Mobile TV is not your folks' TV

The intersection of two of the 20th century's most transforming technologies — the mobile phone and television — doesn’t mean that mobile TV is TV.

While the end product is a TV-like moving picture, that's where the similarity ends. If we look back to the advent of mass-market television in the 1940s, the model of moving-picture entertainment was movies, and for home entertainment was radio. But once the moving picture moved into the living room, the medium quickly developed its own forms and customary uses.

Television is more intimate and casual than movies; remember, it was the replacement for the big radio in the living room, which itself replaced story-telling and reading aloud around the fireplace. It was a large stationary piece of furniture that whole families watched in groups at set times. When a choice of channels became available, whole families fought over which program to watch as a group. And television was, and still is, irremediably connected to the couch, casual clothing and kicking back. Those dynamics gave birth to new dramatic forms and news program formats.

Mobile TV is a horse of another color. It’s on the go, dressed for public contact and associated with public venues — the seats in vehicles and workplaces, and all the spaces in between. It’s the medium of public spaces and nooks, and cracks and crannies in time; it’s spontaneous, not planned; it’s opportunistic, not routine; it’s two way, not one way; it’s portable, not stationary; it’s active, not passive.

As the technical difficulties presented by the mobile TV device as a receiver dissolve, its space and place in our culture will bloom its own forms of production, delivery, content and consumption that will look very different than the ecosystem that surrounds conventional television.

The user experience will also mix up content from many sources — Web, broadcast, on-demand, pay-per-view, music, chat, shopping — and the experience and behavior it fosters will look very different from television’s passive viewing model.

Viewers' idea of what should come out of a mobile TV will be shaped by what they expect the mobile device to do, and what they do with it.
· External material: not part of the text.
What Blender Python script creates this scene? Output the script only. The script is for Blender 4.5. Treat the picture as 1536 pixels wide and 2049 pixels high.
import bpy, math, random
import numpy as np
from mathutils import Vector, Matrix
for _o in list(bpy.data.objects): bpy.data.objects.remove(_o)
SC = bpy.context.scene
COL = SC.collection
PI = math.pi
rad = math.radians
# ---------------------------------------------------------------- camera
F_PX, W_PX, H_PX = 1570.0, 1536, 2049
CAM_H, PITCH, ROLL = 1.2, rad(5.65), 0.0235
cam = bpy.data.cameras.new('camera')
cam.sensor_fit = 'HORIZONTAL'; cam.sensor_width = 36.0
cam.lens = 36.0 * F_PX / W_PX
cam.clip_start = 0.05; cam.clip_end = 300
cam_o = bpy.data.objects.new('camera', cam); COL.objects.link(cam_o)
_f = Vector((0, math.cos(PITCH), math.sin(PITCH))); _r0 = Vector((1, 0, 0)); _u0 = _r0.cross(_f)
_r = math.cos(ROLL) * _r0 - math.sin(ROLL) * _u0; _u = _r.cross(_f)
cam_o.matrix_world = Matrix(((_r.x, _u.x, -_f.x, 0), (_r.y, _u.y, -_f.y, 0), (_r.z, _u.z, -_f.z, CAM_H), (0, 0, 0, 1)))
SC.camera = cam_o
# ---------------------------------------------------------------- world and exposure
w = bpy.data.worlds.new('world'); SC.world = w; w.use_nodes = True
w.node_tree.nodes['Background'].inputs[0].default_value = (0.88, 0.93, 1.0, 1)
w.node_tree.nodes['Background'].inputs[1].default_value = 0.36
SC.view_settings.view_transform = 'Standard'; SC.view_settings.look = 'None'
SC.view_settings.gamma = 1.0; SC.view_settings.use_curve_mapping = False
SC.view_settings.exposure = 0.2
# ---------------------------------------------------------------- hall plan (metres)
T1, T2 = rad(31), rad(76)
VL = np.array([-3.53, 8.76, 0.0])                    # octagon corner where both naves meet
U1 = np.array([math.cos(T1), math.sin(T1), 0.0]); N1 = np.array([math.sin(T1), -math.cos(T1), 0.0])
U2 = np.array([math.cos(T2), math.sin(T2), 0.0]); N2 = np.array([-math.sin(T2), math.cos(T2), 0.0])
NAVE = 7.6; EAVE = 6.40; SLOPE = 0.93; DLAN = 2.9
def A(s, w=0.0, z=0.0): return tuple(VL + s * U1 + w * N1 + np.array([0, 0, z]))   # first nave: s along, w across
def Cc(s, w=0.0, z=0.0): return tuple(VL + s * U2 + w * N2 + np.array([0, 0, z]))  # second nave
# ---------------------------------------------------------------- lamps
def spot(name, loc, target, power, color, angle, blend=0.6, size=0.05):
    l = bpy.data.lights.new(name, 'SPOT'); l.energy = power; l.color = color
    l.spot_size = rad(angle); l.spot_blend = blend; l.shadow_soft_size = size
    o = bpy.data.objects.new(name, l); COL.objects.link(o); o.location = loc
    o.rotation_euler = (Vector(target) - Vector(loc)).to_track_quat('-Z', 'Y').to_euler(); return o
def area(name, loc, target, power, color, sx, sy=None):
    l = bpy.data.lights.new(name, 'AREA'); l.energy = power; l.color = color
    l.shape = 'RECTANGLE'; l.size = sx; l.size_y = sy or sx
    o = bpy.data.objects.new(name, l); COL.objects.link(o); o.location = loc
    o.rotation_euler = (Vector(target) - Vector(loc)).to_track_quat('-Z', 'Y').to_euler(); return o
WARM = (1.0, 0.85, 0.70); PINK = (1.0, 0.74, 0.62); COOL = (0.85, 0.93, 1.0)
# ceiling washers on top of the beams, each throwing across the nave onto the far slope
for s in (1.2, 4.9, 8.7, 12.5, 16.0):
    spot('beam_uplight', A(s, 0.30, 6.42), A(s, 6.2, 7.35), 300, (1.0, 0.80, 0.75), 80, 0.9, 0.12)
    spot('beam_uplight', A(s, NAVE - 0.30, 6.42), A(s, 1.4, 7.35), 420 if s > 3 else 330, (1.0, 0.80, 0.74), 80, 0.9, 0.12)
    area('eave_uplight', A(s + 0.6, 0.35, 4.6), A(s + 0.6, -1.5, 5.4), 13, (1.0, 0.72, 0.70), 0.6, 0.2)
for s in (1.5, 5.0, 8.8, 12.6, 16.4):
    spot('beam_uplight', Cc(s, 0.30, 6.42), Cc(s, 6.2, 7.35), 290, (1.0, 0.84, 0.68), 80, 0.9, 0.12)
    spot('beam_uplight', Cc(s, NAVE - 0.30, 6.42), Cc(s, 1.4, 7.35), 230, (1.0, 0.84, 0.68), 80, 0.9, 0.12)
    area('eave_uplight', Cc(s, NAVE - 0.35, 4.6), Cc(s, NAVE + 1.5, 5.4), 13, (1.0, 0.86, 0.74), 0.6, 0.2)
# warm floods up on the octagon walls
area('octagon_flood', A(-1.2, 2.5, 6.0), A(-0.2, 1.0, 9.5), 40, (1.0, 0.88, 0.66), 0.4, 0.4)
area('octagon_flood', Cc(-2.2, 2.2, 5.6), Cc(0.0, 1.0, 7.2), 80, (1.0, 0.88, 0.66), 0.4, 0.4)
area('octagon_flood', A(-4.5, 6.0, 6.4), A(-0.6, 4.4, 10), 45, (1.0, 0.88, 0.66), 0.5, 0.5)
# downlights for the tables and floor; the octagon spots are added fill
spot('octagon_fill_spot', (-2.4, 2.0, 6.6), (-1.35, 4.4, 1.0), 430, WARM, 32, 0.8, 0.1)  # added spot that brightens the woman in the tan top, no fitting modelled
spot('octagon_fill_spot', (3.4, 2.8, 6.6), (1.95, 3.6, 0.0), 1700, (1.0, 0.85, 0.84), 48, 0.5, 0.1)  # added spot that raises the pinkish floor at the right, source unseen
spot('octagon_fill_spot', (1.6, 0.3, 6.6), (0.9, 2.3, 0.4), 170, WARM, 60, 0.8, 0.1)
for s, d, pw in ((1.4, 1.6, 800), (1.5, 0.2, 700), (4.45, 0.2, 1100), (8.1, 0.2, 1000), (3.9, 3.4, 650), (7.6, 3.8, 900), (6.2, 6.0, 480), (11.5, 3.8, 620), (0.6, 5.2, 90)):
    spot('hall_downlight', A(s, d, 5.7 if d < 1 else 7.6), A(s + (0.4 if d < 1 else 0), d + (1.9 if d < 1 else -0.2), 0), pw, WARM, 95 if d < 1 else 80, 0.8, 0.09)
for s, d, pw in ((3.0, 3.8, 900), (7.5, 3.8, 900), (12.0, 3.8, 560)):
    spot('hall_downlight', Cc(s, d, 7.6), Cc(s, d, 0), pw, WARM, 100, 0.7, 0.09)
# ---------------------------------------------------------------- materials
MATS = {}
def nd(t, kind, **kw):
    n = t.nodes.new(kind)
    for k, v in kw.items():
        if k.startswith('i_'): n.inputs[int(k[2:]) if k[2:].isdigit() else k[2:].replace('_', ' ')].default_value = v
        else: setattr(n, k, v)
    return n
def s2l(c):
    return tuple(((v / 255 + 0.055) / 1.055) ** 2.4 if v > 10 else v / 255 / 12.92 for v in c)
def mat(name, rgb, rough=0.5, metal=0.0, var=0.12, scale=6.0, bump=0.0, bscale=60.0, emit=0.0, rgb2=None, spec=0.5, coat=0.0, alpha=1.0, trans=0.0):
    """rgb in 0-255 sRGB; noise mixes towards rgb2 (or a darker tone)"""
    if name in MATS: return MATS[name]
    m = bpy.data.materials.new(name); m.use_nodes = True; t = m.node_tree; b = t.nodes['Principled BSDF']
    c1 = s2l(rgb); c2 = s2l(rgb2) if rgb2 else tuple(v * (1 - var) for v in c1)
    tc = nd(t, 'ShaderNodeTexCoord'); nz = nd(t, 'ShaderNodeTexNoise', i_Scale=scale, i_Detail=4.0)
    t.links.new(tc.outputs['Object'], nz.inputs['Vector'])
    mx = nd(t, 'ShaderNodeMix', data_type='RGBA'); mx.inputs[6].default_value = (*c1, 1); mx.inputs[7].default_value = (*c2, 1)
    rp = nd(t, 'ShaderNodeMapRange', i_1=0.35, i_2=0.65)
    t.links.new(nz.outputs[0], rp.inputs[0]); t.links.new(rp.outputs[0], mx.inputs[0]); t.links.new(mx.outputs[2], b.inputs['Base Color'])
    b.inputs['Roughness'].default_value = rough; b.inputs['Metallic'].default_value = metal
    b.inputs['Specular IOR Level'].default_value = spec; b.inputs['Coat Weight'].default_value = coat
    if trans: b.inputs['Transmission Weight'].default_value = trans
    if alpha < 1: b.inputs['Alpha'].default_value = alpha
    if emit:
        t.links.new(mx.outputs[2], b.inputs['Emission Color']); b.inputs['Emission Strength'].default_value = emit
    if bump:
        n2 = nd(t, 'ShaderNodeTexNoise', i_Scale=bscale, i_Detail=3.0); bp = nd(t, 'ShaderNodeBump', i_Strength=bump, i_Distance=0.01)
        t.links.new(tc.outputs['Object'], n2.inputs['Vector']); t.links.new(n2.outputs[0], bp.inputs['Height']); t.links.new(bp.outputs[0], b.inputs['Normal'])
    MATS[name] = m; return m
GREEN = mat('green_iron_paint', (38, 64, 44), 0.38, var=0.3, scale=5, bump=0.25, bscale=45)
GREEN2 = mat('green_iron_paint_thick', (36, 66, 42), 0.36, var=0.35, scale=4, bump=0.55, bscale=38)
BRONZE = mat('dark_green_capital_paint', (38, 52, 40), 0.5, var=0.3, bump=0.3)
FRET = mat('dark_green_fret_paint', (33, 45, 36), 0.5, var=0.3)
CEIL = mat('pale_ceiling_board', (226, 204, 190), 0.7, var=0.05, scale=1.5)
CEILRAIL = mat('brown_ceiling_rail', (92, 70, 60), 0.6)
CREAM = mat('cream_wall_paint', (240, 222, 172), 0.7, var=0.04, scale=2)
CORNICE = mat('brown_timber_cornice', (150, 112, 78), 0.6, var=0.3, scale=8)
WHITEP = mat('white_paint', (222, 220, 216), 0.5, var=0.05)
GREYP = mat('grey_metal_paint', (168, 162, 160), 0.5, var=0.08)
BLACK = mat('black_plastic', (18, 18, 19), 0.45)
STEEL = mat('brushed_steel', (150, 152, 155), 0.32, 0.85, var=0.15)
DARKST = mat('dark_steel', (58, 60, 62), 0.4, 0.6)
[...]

And they just don’t think about mobile TV as a television first, but as a phone, computer, a thing that reaches out and connects to a multiplicity of interactive networks. It’s something you use, not something you watch or listen to. It’s something you call things up on — people, information, and entertainment.

We turned on the radio and listened, and we expected to turn on the television and listen and watch. We pick up a phone to communicate — and increasingly, to write notes, find things, listen to music and buy things. So, too, we’ll hit the TV button on the handset and expect to interact in some way. For the generations growing up today, content is content is content. It would surprise them not to be able to get anything and everything on whatever device is in their hands.

None of this should be surprising a century after the invention of the telephone, radio, movies and television. But industry experts suffer from the same myopia as National Broadcasting Company President M.H. Aylesworth 80 years ago. In a February 5, 1928, “New York Times” story, “Radio Pictures for the Home,” Aylesworth opined that the value proposition of "illustrated radio" (aka television) would be allowing "our vast radio audience to see the artists who broadcast, just before or after the broadcast." He sure got that right, didn't he?